Wednesday, September 19, 2007

Whither the CIO

I started this post back in early August and it got lost in the draft folder.  So, while the referenced post is now a bit dated, the topic certainly isn't any less timely.

In a post on Brian Gillooly's CIO Nation Blog, Gregor Bailor, recently CIO at Capital One, said: As to where the CIO role goes... The use of IT is moving up the value chain and needs to be a part of "Business Design and Fulfillment" rather than "IT". This means that Operations and Technology groups are going to merge more. In addition, the e-commerce and customer interactions are so technology enabled now that they too need to be closely linked with IT strategy and process design. To this end, the new CIO role here will incorporate Enterprise Customer Management (all customer touch points and data), management of all Internet activities, Enterprise Process Engineering as well as all typical CIO functions."

A couple of thoughts came to mind while mulling this over and, since this is my blog, I figured I'd share them.
  1. I generally agree with Gregor's perspective.  Having run both Content Operations and IT for Getty Images, I have some recent experience with just this kind of blended role. I was fortunate to have really superb leaders working for me which gave me the freedom to look down the road a bit to develop strategy and encourage taking more risks to gain more innovative solutions.  The Content Ops groups were heavily dependent on tools created by IT to really move the needle and I think it helped that both functions were aligned in one organization.  The teams were able to make process and quality improvements that were in some cases measured in an order of magnitude kind of way.
  2. There are clearly going to be cases where the CIO's role is best filled by a focus on partnering with other functional leaders who are specialists in their fields rather than ownership.  I do think that the days where the CIO could "get away with" only taking responsibility for delivering a system to spec are very much in the past.  Partnering means not just sharing budget and sponsorship but should include being on the hook to deliver results as well. 
  3. The days where successful companies could push IT underneath CFO or Chief Administrative Officer or somewhere else on the SG&A side of the business are gone.  Those companies still operating that way are unlikely to be leaders in their sectors as more and more customers expect that effective, customer-focused technology is part of the delivery of goods and services. 
It used to be that we argued about whether the CIO role was going to go away, subsumed into every functional organization because it was so important.  We seem to be headed the other way, to where the CIO role continues to be elevated in importance to the success of businesses. Perhaps it's the seperate COO role that's going away.....

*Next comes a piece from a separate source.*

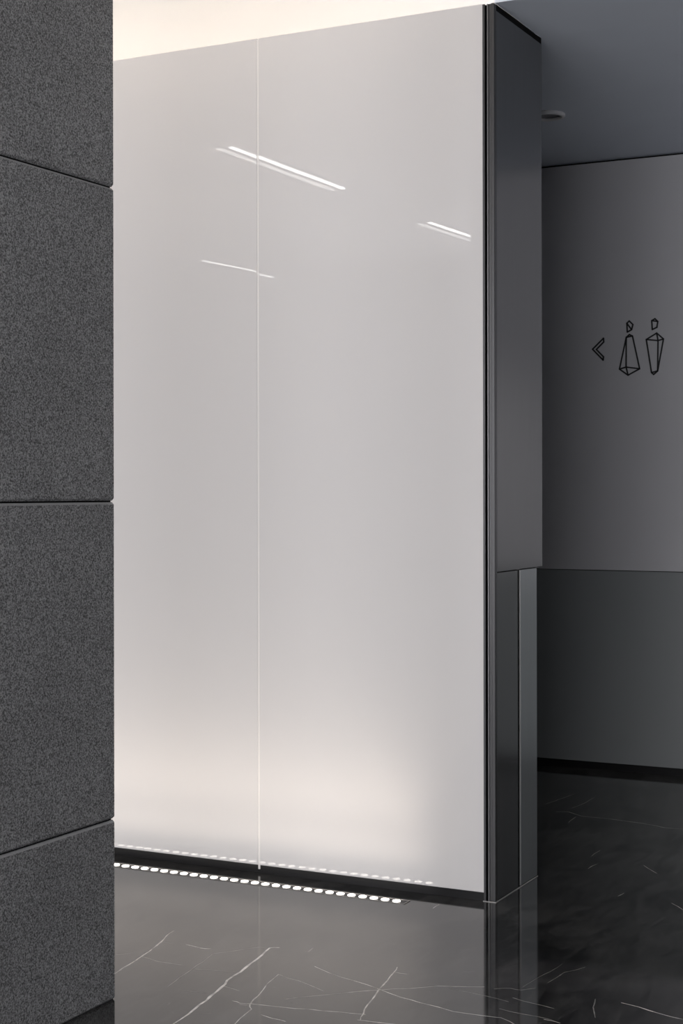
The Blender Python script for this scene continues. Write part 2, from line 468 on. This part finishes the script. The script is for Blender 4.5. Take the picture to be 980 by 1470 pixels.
# ------------------------------------------------------------------ other walls of the room (outside the view)
wr = empty('wall_rear', (-3.2, REAR_Y - 0.1, 0))
tag(wr, 'plain wall behind the camera with one large window', 'wall', kind='structure')
box('wall_part', M['paint_room'], (LX0, WIN[0], REAR_Y - 0.2, REAR_Y, 0, 3.34), wr)
box('wall_part', M['paint_room'], (WIN[1], LX1, REAR_Y - 0.2, REAR_Y, 0, 3.34), wr)
box('wall_part', M['paint_room'], (WIN[0], WIN[1], REAR_Y - 0.2, REAR_Y, 0, WIN[2]), wr)
box('wall_part', M['paint_room'], (WIN[0], WIN[1], REAR_Y - 0.2, REAR_Y, WIN[3], 3.34), wr)
tag(box('wall_right', M['paint_room'], (LX1, LX1 + 0.15, REAR_Y - 0.2, 7.2, -0.12, 3.34)),
    'plain grey wall at the right end of the room', 'wall', kind='structure')
tag(box('wall_side', M['paint_room'], (LX0 - 0.15, LX0, REAR_Y - 0.2, 7.2, -0.12, 3.34)),
    'plain grey wall at the far left end of the room', 'wall', kind='structure')
wn = empty('window_1', ((WIN[0] + WIN[1]) / 2, REAR_Y - 0.1, WIN[2]))
tag(wn, 'large window behind the camera with dark metal frame', 'window', kind='structure')
yw0, yw1 = REAR_Y - 0.13, REAR_Y - 0.07
for (a, b, c0, c1) in ((WIN[0], WIN[0] + 0.05, WIN[2], WIN[3]), (WIN[1] - 0.05, WIN[1], WIN[2], WIN[3]),
                       (WIN[0] + 0.05, WIN[1] - 0.05, WIN[2], WIN[2] + 0.05), (WIN[0] + 0.05, WIN[1] - 0.05, WIN[3] - 0.05, WIN[3]),
                       *[(-4.7 + 1.45 * k - 0.025, -4.7 + 1.45 * k + 0.025, WIN[2] + 0.05, WIN[3] - 0.05) for k in (1, 2, 3)]):
    box('window_frame', M['window_frame'], (a, b, yw0, yw1, c0, c1), wn)

# ------------------------------------------------------------------ linear floor light washing the glass
def floor_light():
    y0, y1 = 4.414, 4.454
    xe = -2.040
    t = empty('floor_light', (-3.3, 4.445, 0))
    tag(t, 'linear floor light with a row of round lit lenses along the white glass', 'floor light')
    x0 = -4.90
    box('channel', M['black'], (x0, xe, y0, y1, 0.0002, 0.0012), t)
    box('frame_edge', M['frame_metal'], (x0, xe, y1, y1 + 0.003, 0.0002, 0.0022), t)
    box('frame_edge', M['frame_metal'], (x0, xe, y0 - 0.0015, y0, 0.0002, 0.0014), t)
    box('frame_end', M['frame_metal'], (xe, xe + 0.003, y0 - 0.0015, y1 + 0.003, 0.0002, 0.0022), t)
    me = None
    sp = 0.0392
    n = int((xe - 0.034 - x0) / sp)
    for k in range(n):
        x = -2.0735 - k * sp
        if me is None:
            bm = bmesh.new()
            rings = lathe(bm, [(0.0124, 0.0), (0.0124, 0.0010), (0.0112, 0.0020), (0.007, 0.0026)], 24)
            bm.faces.new(rings[-1])
            o = obj('lens', bm, M['dot'], t, None, True)
            me = o.data
        else:
            o = bpy.data.objects.new('lens', me)
            col.objects.link(o)
            o.parent = t
            o.matrix_parent_inverse = parent_matrix(t).inverted()
        o.location = (x, 4.434, 0.0012)
    # beams of the lenses: one narrow upward beam for each group of lenses
    g = 3
    for k in range(0, n, g):
      for pw, ang in ((FLOOR_W, 74), (FLOOR_W * 0.20, 150)):
        sd = bpy.data.lights.new('floor_beam', 'SPOT')
        sd.energy = pw
        sd.color = (1.0, 0.87, 0.74)
        sd.spot_size = math.radians(ang)
        sd.spot_blend = 1.0
        sd.shadow_soft_size = 0.02
        so = bpy.data.objects.new('floor_beam', sd)
        so.location = (-2.0735 - (k + 1) * sp, 4.434, 0.026)
        so.rotation_euler = (math.radians(180 - 2), 0, 0)
        col.objects.link(so)
        so.parent = t
        so.matrix_parent_inverse = parent_matrix(t).inverted()
FLOOR_W = 2.25
floor_light()

# ------------------------------------------------------------------ cove strip on top of the glass wall
def cove():
    t = empty('cove_strip_light', (-5.4, GY + 0.1, H))
    tag(t, 'warm strip light hidden behind the top edge of the white glass', 'strip light')
    box('profile', M['frame_metal'], (LX0 + 0.1, PX - 0.06, GY + 0.085, GY + 0.115, H - 0.030, H - 0.022), t)
    box('diffuser', M['led'], (LX0 + 0.1, PX - 0.06, GY + 0.09, GY + 0.11, H - 0.022, H - 0.018), t)
    ld = bpy.data.lights.new('cove_glow', 'AREA')
    ld.shape = 'RECTANGLE'
    ld.size = 6.9
    ld.size_y = 0.03
    ld.energy = COVE_W
    ld.color = (1.0, 0.86, 0.72)
    lo = bpy.data.objects.new('cove_glow', ld)
    lo.location = (-5.4, GY + 0.06, H - 0.006)
    lo.rotation_euler = (PI + math.radians(58), 0, 0)
    col.objects.link(lo)
    lo.parent = t
    lo.matrix_parent_inverse = parent_matrix(t).inverted()
COVE_W = 51.0
cove()

# ------------------------------------------------------------------ linear ceiling lamps (mirrored in the glass)
def ceiling_lamp(x, ya, yb, label, k=1.0):
    z = 3.22
    t = empty('linear_ceiling_lamp', (x, (ya + yb) / 2, z - 0.02))
    tag(t, label, 'ceiling lamp', 'linear lamps mirrored in the white glass')
    box('housing', M['window_frame'], (x - 0.095, x + 0.05, ya - 0.02, yb + 0.02, z - 0.008, z), t)
    box('diffuser', M['lamp_tube'] if k == 1.0 else M['lamp_dim'], (x, x + 0.030, ya, yb, z - 0.014, z - 0.008), t)
    if k == 1.0:
        box('ghost_strip', M['lamp_ghost'], (x - 0.080, x - 0.050, ya, yb, z - 0.014, z - 0.008), t)  # added glowing strip, no lamp part: imitates the ghost reflection in the glass
ceiling_lamp(-4.56, 0.170, 1.585, 'long linear ceiling lamp mirrored highest on the white glass')
ceiling_lamp(-4.56, -2.45, -1.18, 'linear ceiling lamp mirrored near the right edge of the glass')
ceiling_lamp(-6.98, -3.15, -2.02, 'linear ceiling lamp mirrored faintly lower across the glass joint', 0.5)

# ------------------------------------------------------------------ downlight in the corridor ceiling
def downlight(c, label, power=0.0):
    t = empty('downlight', c)
    tag(t, label, 'downlight', 'corridor downlights')
    bm = bmesh.new()
    lathe(bm, [(0.055, 0.0), (0.072, 0.0), (0.072, -0.008), (0.068, -0.012), (0.060, -0.014), (0.055, -0.012)], 48, True)
    r = obj('trim_ring', bm, M['lamp_ring'], t, None, True); r.location = c
    bm = bmesh.new()
    rings = lathe(bm, [(0.0555, -0.004), (0.0480, -0.0008)], 48)
    r = obj('reflector', bm, M['lamp_cup'], t, None, True); r.location = c
    bm = bmesh.new()
    rings = lathe(bm, [(0.0480, -0.0006), (0.046, -0.0012), (0.03, -0.0016), (0.012, -0.0018)], 48)
    bm.faces.new(rings[-1])
    r = obj('lens', bm, M['lamp_dim'] if power else M['lamp_lens'], t, None, True); r.location = c
    if power:
        sd = bpy.data.lights.new('downlight_beam', 'SPOT')
        sd.energy = power
        sd.color = (1.0, 0.97, 0.93)
        sd.spot_size = math.radians(84)
        sd.spot_blend = 1.0
        sd.shadow_soft_size = 0.04
        so = bpy.data.objects.new('downlight_beam', sd)
        so.location = (c[0], c[1], c[2] - 0.02)
        col.objects.link(so)
        so.parent = t
        so.matrix_parent_inverse = parent_matrix(t).inverted()
downlight((-2.133, 6.006, H), 'small round recessed downlight, switched off, half hidden by the metal wall end')
downlight((-0.60, 6.300, H), 'small round lit downlight further along the corridor, right of the symbols', 80.0)

# ------------------------------------------------------------------ restroom symbols on the far wall
SYF = FY - 0.002
def strokes(bm, paths, w=0.0066, d=0.003):
    for P in paths:
        for (ax, az), (bx, bz) in zip(P[:-1], P[1:]):
            dx, dz = bx - ax, bz - az
            l = math.hypot(dx, dz)
            ux, uz = dx / l, dz / l
            nx, nz = -uz * w / 2, ux * w / 2
            e = w * 0.35
            ax2, az2, bx2, bz2 = ax - ux * e, az - uz * e, bx + ux * e, bz + uz * e
            q = [(ax2 + nx, az2 + nz), (ax2 - nx, az2 - nz), (bx2 - nx, bz2 - nz), (bx2 + nx, bz2 + nz)]
            f_ = [bm.verts.new((x, SYF - d, z)) for x, z in q]
            b_ = [bm.verts.new((x, SYF, z)) for x, z in q]
            bm.faces.new(f_); bm.faces.new(b_[::-1])
            for k in range(4):
                bm.faces.new((f_[k], b_[k], b_[(k + 1) % 4], f_[(k + 1) % 4]))

def sign_mesh(name, paths, parent, origin):
    bm = bmesh.new()
    strokes(bm, paths)
    return obj(name, bm, M['sign_black'], parent, origin)

o = sign_mesh('arrow_symbol', [[(-2.198, 1.978), (-2.250, 1.930), (-2.200, 1.878), (-2.198, 1.893), (-2.232, 1.928), (-2.197, 1.961), (-2.198, 1.978)]],
              None, (-2.224, SYF, 1.93))
tag(o, 'black outlined arrow pointing left on the dark wall', 'symbol', 'restroom symbols')
t = empty('woman_symbol', (-2.077, SYF, 1.80))
tag(t, 'black line symbol of a faceted woman in a flared skirt', 'symbol', 'restroom symbols')
sign_mesh('head', [[(-2.088, 2.041), (-2.077, 2.051), (-2.060, 2.034), (-2.066, 2.011), (-2.086, 2.001), (-2.088, 2.041)],
                   [(-2.088, 2.041), (-2.066, 2.011)]], t, (-2.077, SYF, 2.0))
sign_mesh('body', [[(-2.091, 1.977), (-2.076, 1.989), (-2.062, 1.982), (-2.029, 1.832), (-2.083, 1.805), (-2.123, 1.834), (-2.091, 1.977)],
                   [(-2.091, 1.977), (-2.092, 1.842), (-2.083, 1.805)], [(-2.123, 1.834), (-2.092, 1.842), (-2.029, 1.832)],
                   [(-2.091, 1.977), (-2.062, 1.982)]], t, (-2.077, SYF, 1.80))
t = empty('man_symbol', (-1.957, SYF, 1.80))
tag(t, 'black line symbol of a faceted man with broad shoulders', 'symbol', 'restroom symbols')
sign_mesh('head', [[(-1.973, 2.047), (-1.958, 2.055), (-1.945, 2.042), (-1.949, 2.016), (-1.970, 2.007), (-1.973, 2.047)],
                   [(-1.973, 2.047), (-1.945, 2.042)]], t, (-1.958, SYF, 2.0))
sign_mesh('body', [[(-1.950, 1.990), (-1.919, 1.962), (-1.946, 1.819), (-1.964, 1.804), (-1.974, 1.813), (-1.998, 1.963), (-1.950, 1.990)],
                   [(-1.998, 1.963), (-1.944, 1.956), (-1.919, 1.962)], [(-1.950, 1.990), (-1.944, 1.956), (-1.946, 1.819)],
                   [(-1.974, 1.813), (-1.946, 1.819)]], t, (-1.957, SYF, 1.80))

Or is that just CIO daydreams??


Tuesday, September 04, 2007

IT Mission

For some organizations, formal Mission Statements are standard fare. Some organizations even go so far as to believe them, make them actionable and something that sheds light on where they need to go.

For IT in for-profit organizations, I think the Mission Statement can be neatly and succinctly captured - We make Money. Either directly or indirectly, the mission of every IT organization is to increase profits.

Sure you can add words to dress it up. You can include something that makes HR feel warm and fuzzy like valuing employees (or associates if you are in that kind of company). You can be sure it includes fashionable words like Innovation, Collaboration, other-ation. At the end though, it all boils down to making money whether you are publicly traded or privately held. Your raision d'etre is to participate in generating enough profit to meet the company's other goals. Being good corporate citizens, helping employees to earn a fair wage, and so on revolve around profit.....but this isn't an Economics blog, it's an IT Leadership blog.

Too many CIO's and IT executives wonder why they "don't have a seat at the table" or are in some other way marginalized by the rest of the business. Every executive I know of has a set of financial goals. Ask yourself a couple of questions:
  • Do you know what your partners on the business side are tasked with achieving? If not, you are behind already.
  • Can you clearly and in business terms express how IT is (or isn't) helping meet those goals? Can your business partner??
  • What are your ideas for helping to grow the business? What does IT need to do? How much risk is there? Will something else have to give?
  • Are you meeting your current obligations? What do the business leaders think about IT's performance? Honestly? If you aren't running the existing portfolio of IT products and services with excellence it's highly unlikely you'll get to talk about anything else. Don't waste your time and that of your partners. Fix things. If the trains don't run on time, you don't get to talk about new and exciting strategic projects. At the risk of mixing metaphors, your political capital account is at risk of being overdrawn.
The further up the org chart you are talking, the less important are the bits-and-bytes, speeds-and-feeds of technology. What matters are things like revenue, customer retention and satisfaction, quality, etc. Your technology strategy, tactics and performance should be wrapped with those business metrics. Your business partners don't really care about the how's of technology, they care about the impacts on their profitability. In Board presentations, I never use technology jargon, instead I use the same language and jargon that you'd hear from the heads of Sales, Marketing and Finance.

When you can clearly define the impact on the bottom-line of that next project, you'll find your opinions are being sought out by those who need that project.